Groot woordenboek der Nederlandse taal

Van Dale Uitgevers (1950)

Gepubliceerd op 01-01-2021

Lui

betekenis & definitie

I. gemeenz. verkorting van Luide, m. mv., lieden: de jonge lui (meest aaneengeschreven); de oude lui, de ouders ; arme, rijke lui; zijn er nogal wat lui, die dat college lopen?

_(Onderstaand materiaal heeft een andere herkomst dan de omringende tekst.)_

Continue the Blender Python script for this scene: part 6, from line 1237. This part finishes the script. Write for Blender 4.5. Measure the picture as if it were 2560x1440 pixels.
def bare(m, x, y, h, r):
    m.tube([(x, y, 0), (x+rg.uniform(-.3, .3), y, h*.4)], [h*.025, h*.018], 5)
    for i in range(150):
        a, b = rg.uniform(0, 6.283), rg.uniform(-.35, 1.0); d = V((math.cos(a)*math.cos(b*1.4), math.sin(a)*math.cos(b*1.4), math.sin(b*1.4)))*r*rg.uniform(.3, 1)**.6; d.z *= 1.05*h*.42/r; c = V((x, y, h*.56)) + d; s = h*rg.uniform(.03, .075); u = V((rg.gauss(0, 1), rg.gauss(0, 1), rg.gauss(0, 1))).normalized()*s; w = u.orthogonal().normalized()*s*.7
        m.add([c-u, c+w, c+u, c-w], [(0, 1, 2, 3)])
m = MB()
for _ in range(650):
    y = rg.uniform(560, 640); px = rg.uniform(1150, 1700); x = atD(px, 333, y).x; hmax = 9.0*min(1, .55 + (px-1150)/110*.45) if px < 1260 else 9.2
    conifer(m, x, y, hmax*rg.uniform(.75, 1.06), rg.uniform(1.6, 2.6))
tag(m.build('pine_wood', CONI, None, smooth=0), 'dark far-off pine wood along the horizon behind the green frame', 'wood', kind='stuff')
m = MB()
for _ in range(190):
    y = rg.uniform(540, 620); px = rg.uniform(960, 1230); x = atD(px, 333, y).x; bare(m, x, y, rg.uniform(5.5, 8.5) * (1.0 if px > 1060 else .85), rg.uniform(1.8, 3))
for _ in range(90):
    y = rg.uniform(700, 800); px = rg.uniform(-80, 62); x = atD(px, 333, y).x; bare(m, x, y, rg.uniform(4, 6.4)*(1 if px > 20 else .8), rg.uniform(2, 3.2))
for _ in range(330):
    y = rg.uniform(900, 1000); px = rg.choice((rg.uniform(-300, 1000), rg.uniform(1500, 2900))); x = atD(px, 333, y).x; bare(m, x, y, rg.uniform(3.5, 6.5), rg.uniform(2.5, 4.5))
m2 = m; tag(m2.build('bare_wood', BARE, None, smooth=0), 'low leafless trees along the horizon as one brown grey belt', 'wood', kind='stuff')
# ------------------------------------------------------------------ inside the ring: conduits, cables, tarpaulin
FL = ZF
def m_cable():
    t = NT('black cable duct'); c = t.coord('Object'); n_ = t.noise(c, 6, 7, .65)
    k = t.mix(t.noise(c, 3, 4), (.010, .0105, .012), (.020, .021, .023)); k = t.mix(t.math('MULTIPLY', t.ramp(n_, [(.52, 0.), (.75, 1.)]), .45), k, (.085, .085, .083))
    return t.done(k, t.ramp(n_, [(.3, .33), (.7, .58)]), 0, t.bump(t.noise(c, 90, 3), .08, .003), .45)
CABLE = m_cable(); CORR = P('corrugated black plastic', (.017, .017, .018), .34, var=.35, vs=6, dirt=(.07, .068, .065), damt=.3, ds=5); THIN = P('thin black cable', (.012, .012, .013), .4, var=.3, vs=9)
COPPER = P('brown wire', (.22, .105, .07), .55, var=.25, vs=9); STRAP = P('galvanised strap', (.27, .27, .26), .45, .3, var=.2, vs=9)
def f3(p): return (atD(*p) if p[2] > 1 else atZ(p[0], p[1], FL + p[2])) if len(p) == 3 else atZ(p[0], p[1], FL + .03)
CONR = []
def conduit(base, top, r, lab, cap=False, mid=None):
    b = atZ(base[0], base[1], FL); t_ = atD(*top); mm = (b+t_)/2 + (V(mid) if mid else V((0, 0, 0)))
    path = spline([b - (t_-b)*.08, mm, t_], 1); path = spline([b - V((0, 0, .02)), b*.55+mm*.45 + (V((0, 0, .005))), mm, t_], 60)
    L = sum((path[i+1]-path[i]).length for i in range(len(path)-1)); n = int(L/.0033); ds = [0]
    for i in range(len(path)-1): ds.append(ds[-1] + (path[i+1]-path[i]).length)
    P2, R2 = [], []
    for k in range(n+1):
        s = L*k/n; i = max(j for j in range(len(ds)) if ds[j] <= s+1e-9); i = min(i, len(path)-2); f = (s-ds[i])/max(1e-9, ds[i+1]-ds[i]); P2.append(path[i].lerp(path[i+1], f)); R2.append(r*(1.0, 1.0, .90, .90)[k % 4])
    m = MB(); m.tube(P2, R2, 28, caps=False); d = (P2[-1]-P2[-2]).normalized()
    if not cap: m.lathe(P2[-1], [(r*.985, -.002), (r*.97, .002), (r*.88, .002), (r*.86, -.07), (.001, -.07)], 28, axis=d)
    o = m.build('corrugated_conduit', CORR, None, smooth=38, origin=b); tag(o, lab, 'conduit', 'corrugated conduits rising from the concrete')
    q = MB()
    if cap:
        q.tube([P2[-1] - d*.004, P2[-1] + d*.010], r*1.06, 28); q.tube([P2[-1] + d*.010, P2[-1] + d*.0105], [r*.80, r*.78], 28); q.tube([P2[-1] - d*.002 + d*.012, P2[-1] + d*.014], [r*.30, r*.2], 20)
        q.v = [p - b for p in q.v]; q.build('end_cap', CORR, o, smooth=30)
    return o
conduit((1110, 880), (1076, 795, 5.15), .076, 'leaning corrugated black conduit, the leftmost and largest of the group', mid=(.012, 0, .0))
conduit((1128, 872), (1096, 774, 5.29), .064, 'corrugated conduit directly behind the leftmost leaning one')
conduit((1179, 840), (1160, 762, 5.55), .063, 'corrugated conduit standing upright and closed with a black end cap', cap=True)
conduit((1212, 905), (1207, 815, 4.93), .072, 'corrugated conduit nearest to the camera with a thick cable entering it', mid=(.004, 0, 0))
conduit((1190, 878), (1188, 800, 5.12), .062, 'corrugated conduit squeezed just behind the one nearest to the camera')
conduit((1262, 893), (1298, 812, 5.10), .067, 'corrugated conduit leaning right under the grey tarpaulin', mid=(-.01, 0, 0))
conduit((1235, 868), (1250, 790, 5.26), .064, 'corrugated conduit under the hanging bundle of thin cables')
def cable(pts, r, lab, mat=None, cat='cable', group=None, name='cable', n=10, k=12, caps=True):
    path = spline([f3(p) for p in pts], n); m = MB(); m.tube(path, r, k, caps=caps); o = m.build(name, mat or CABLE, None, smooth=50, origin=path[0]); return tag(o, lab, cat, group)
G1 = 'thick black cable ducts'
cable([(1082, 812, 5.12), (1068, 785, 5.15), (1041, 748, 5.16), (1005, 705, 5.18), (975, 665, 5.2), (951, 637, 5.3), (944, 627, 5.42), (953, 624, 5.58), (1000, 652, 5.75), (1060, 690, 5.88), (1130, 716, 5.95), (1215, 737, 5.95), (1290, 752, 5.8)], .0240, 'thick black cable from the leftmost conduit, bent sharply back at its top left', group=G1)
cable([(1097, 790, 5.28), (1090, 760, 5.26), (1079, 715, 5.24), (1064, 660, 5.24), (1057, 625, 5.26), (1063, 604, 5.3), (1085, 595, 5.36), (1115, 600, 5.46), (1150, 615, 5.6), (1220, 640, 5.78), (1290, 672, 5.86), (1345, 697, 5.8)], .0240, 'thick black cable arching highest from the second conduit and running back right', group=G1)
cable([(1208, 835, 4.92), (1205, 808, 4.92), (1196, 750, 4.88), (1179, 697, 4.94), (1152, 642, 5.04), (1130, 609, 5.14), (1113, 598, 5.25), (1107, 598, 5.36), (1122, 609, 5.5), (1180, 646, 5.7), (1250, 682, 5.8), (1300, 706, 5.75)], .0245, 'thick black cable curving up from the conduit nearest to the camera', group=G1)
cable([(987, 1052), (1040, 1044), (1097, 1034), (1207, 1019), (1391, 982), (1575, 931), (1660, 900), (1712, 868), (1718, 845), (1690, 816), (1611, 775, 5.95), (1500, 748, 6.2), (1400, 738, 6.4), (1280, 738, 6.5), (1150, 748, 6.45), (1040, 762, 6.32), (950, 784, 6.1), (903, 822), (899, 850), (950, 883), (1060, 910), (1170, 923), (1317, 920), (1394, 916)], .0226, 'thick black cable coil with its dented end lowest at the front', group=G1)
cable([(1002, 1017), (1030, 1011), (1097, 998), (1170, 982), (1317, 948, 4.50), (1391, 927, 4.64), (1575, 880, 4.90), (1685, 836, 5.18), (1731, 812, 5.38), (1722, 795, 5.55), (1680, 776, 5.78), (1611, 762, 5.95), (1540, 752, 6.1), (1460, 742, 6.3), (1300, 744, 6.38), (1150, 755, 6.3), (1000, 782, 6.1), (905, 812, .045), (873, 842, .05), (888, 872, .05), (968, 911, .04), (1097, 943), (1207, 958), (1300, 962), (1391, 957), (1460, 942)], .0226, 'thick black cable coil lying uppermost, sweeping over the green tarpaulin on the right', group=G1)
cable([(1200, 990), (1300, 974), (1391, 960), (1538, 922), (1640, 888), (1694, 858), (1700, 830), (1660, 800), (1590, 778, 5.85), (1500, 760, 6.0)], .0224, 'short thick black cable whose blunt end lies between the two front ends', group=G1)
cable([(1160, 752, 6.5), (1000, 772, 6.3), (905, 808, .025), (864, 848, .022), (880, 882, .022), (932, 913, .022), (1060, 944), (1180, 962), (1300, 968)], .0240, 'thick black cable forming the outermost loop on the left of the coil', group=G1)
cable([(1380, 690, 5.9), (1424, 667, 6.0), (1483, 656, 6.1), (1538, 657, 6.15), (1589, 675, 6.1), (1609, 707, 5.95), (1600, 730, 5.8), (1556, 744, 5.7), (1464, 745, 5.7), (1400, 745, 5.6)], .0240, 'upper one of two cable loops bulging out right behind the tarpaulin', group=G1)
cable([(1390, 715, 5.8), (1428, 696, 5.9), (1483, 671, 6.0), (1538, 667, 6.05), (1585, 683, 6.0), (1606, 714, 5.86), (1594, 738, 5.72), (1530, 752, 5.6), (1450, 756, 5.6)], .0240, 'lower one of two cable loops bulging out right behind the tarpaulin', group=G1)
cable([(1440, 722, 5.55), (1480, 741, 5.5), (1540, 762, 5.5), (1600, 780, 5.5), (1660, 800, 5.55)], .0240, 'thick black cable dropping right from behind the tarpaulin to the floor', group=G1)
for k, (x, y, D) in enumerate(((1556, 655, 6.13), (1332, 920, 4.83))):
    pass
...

II. v., (Zuidn.) windas in een molen, om de zakken op te hijsen of neer te laten.

III. bn. bw. (-er, -st),

1. vadsig van aard, zonder werklust, een afkeer van werk of inspanning hebbende: een lui schepsel; hij is liever lui dan moe; — (overdr.) een lui leven leiden, als van iem. die lui is; — zo komt

het luie zweet er uit, gezegd wanneer iem. zich eens buitengewoon inspant; — (zegsw.) met zijn luie gat ergens liggen; — een luie stoel, waarin men gemakkelijk kan liggen luieren; — een luie trap, met geringe helling;

2. niet spoedig overgaande tot —, uitstellende: ik heb je brief nog niet beantwoord,, maar je weet, ik ben nu eenmaal een luie schrijver ;
3. slap (van de koersen ter beurze): de markt was vandaag lui;
4. (veroud.) (scheepst.) lui hout, hout dat niet wel gebogen of gekromd is.